Wednesday, August 24, 2011

San Miguel to Guanajuato

On the bus ride out of San Miguel this morning we made a brief stop at the old railroad terminal--then crossed the tracks to join the back road to Guanajuato.

This reminded me that the remains of Jack Kerouac's old running buddy, Neal Cassady, were found nearby the tracks in 1968, apparently the victim of an accident, suicide, or otherwise untimely death.

Cassady was Kerouac's inspiration for Dean Moriarty, the anti-hero of his seminal Beat Generation novel On the Road.

Today I fell from the lap of luxury into the rock bottom of grungy hostelries when I relocated from the very excellent value Posada de las Monjas ($42 per night) in San Miguel to an extremely divey $12.50 room in the Hotel Granaditas in downtown Guanjuato--described by the Lonely Planet as "best of the cheapies" in the area.

My edition of the LP is 8-9 years old. . .but this place is a dump!

In all fairness, though, I was looking for something a little cheaper to "average out" my daily budget after a couple days in expensive San Miguel.

The entire ordeal reminds me that Mexico isn't as cheap as it used to be.  Yes, it's nominally cheaper than in the States, but I've found that my budget projections for lodging have fallen quite a bit short of the reality of 2011.

Strangely enough, I've seen that lodging in the capital is perhaps cheaper than in the provinces.  Maybe that's because DF is saturated with hotels, and that glut of hotels runs the entire dive-to-five-star price spectrum.

The Granaditas seems to be run by Jehovah's Witnesses, judging by the piles of The Watchtower at the reception desk.

Again, this is a reminder to me of last Saturday night when I was out and about in Queretaro and made acquaintence with several JWs who were approaching people--me included--with tracts and invitations to their Sunday morning service.  Turns out the JWs were in the midst of their annual convention.

Jehovah's Witnesses around town were easily recognizable by their sharp, conservative dress and their "Hello my name is. . ." name tag lanyards.

Also well dressed and approaching strangers were salespersons of Herbalife, Inc.  I met a few of them, too.  Each one showed me a "before" picture:  sometimes overweight, now these folks were walking/talking cheerful promoters of a product "that really changed my life."  And one young lady wasn't shy about telling me how many thousands of dollars she makes pushing the product.

Back to San Miguel, though:  yes, it's really expensive, so apparently the influx Americans and Europeans is driving up local costs considerably (?).

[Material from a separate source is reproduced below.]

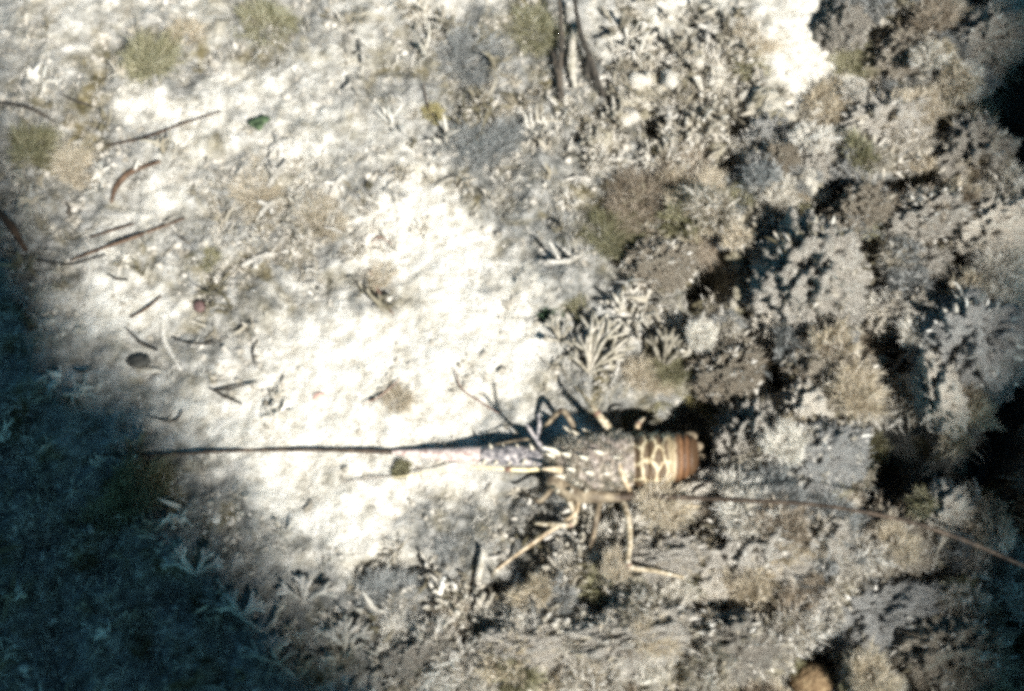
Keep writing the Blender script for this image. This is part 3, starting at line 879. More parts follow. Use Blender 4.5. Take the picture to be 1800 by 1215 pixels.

The cheapest hotel I could find was in the 300 peso range, and in some cases that was without private bath.  I paid 520 pesos ($42) for my room in Las Monjas, which was by far the most luxurious place I've stayed in Mexico so far.  My room was very nice, and for a bonus it had one of the best views of the hilly old town available.

There is a mini real estate boom happening in the old town with For Sale signs everywhere.  Long popular with Euro/American artists and other creative types, San Miguel's old town has many art galleries and expensive antique shops.  Craft stores and touristy gift shops dot the Centro a-plenty.

And yet apparently the local expatriate community doesn't support bookstores.  Both local bookshops, listed in Lonely Planet and described as "very good" and with a great selection of English language titles, either went out of business in the past eight years, or moved somewhere I couldn't find in my two days there.

An older boomer gentleman informed me:  "The best place to find books is the Thursday sale at the Bibliotech."  He was referring to an American lending library which I visited yesterday afternoon.